En los 80 Porsche y Renault lo petaron con el turbo en sus coches. Las motos apostaron algo mejor: los motores atmosféricos. Y hasta hoy
El turbo fue la palabra mágica de los años ’80. Lo popularizó la Fórmula 1, lo llevaron a la calle iconos como el Porsche 911 Turbo o el Renault 5 Turbo, y parecía que cualquier vehículo que aspirase a ser innovador debía tenerlo.
Las motos no quisieron quedarse atrás: Honda, Yamaha, Suzuki y Kawasaki se lanzaron a la carrera del turbocompresor. El resultado fue tan breve como fascinante. Pero apostaron por algo mejor; la simpleza.
La fiebre del turbo en moto: una década tan brillante como efímera
Honda abrió fuego en 1982 con la CX500 Turbo, primera moto de producción con inyección electrónica y turbocompresor. Su bicilíndrico en V de 497 cc pasaba de 50 a más de 80 CV, con prestaciones que rozaban los 206 km/h. Un año después llegó la CX650 Turbo, más potente (100 CV) y con mejoras en la respuesta del turbo. Era tecnología de ciencia ficción para la época: encendido digital, suspensión Pro-Link, sistema anti-hundimiento y un despliegue de sensores que parecían más propios de un avión que de una moto.
La competencia no tardó en reaccionar. Yamaha sacó la XJ650 Turbo, futurista en estética pero con un comportamiento irregular. Suzuki probó con la XN85 Turbo, que apenas se distribuyó fuera de Estados Unidos. Y Kawasaki puso la guinda con la GPZ750 Turbo (1983-1985), la más efectiva del lote: 112 CV, 240 km/h de punta y capaz de cubrir el cuarto de milla en menos de 11 segundos.
Pero todos compartían los mismos problemas. El turbo-lag era tan acusado que en bajas revoluciones parecían motos dormidas, para luego explotar en una entrega de potencia súbita y poco dosificable. La complejidad técnica elevaba los costes, el calor generado incomodaba al piloto y la fiabilidad se resentía. A ello se sumaba un peso extra que penalizaba la agilidad, justo en un terreno (la moto) donde el equilibrio y la ligereza lo son todo. Todo.

Por eso, mientras en los coches el turbo seguía su camino hasta asentarse como tecnología común, en las motos la conclusión fue distinta.
Los fabricantes se dieron cuenta de que el motor atmosférico ofrecía justo lo que los usuarios necesitaban: respuesta inmediata, sencillez mecánica, costes asumibles y un carácter más controlable en conducción deportiva y diaria.

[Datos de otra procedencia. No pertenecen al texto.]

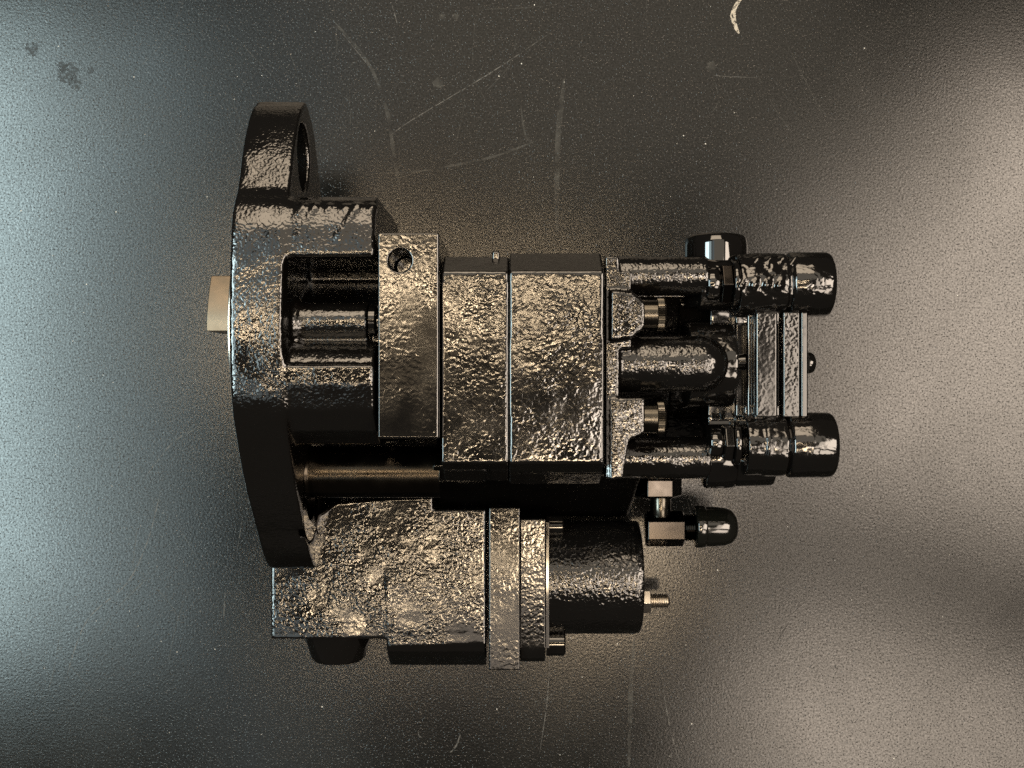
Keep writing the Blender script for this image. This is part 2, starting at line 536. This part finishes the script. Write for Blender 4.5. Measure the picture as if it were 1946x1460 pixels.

En resumen, era la solución más eficaz para las dos ruedas.

Los turbos de los ’80 quedaron en precisamente en los ’80 como rarezas de colección, vestigios de una década de excesos tecnológicos y experimentos atrevidos.
Desde entonces, salvo proyectos puntuales como la Suzuki Recursion (2013) o las Kawasaki H2 con compresor (que no turbo, ojo), la moto de calle ha seguido fiel a los motores atmosféricos. Y no por falta de valentía, sino porque la sencillez, en este caso, demostró ser la auténtica revolución.

Todos los motores de moto de los ’80 eran, en esencia, atmosféricos: aspiraban el aire de forma natural. Lo que hicieron Honda, Kawasaki, Yamaha o Suzuki fue añadirles un turbocompresor, un ‘injerto’ que comprimía el aire de admisión para ganar potencia extra.
El problema es que esa sobrealimentación complicaba lo que ya funcionaba bien: más peso, más calor, más coste y una respuesta irregular con mucho retraso hasta que el turbo entraba en acción. Por eso los fabricantes acabaron dejando de lado el experimento y volvieron al motor atmosférico puro, sin añadidos, que resultaba más ligero, fiable y con una entrega de potencia mucho más natural en moto.